Our self, in reality, is heaven if blessed by divine 
mercy, and it is our self which is hell if cursed by the 
divine wrath. The seven gates spoken of in the Quran 
are the seven openings of our senses, through which gates 
we experience our heaven or hell, and the seven pinnacles 
mean the seven planes of man's existence, which have each 
its peculiar heaven and its peculiar hell.
Things appear to us as we make them appear. If we are 
tolerant with our surroundings and contented with whatever 
we have, enduring unavoidable discomforts and inconveniences, 
and if we acquire knowledge of our being, if we see the 
divine immanence around us, and if we develop within us 
the love on which the whole world is sustained, our life 
becomes a preparation for heaven and our hereafter its full 
expression. Such is the state of the godly. As it is said 
in the Quran, 'The pious enter therein in peace and 
security... They shall touch them therein no worry, nor 
shall they be cast out.' If they are covered with rags, 
if lying on the dust, that dust becomes the throne of Suleyman, 
and their turban of rags becomes Khusru's crown.
Our discontent with what we have in life, our intolerance 
of our surroundings, and lack of endurance of those conditions 
that we cannot avoid, our weakness in giving way to our 
passions and appetites, our lack of sociability, our ignorance 
of our true being and our blindness to the vision of God 
manifest in nature, are the torment of life here and the 
blazing fire in the hereafter.
Heaven is for the pious whose virtues were for this end, 
and hell is for the wicked who themselves have kindled its 
fire.
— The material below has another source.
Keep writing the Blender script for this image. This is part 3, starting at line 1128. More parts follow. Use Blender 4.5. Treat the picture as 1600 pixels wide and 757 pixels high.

The Sufi says, 'I am beyond both. Happy in the arms 
of the eternal peace. Neither can the joy of heaven tempt 
me, nor can the fire of hell touch me, for I have embraced 
the bliss and have kissed the curse, and have been raised 
above life's joys and sorrows.' 
Of course, no soul will remain in heaven or hell forever. 
It is a gradual process of dissolving in the ocean of the 
eternal Being the remainder of the individual being. It 
is this state which is called Pul-sirat, or purgatory.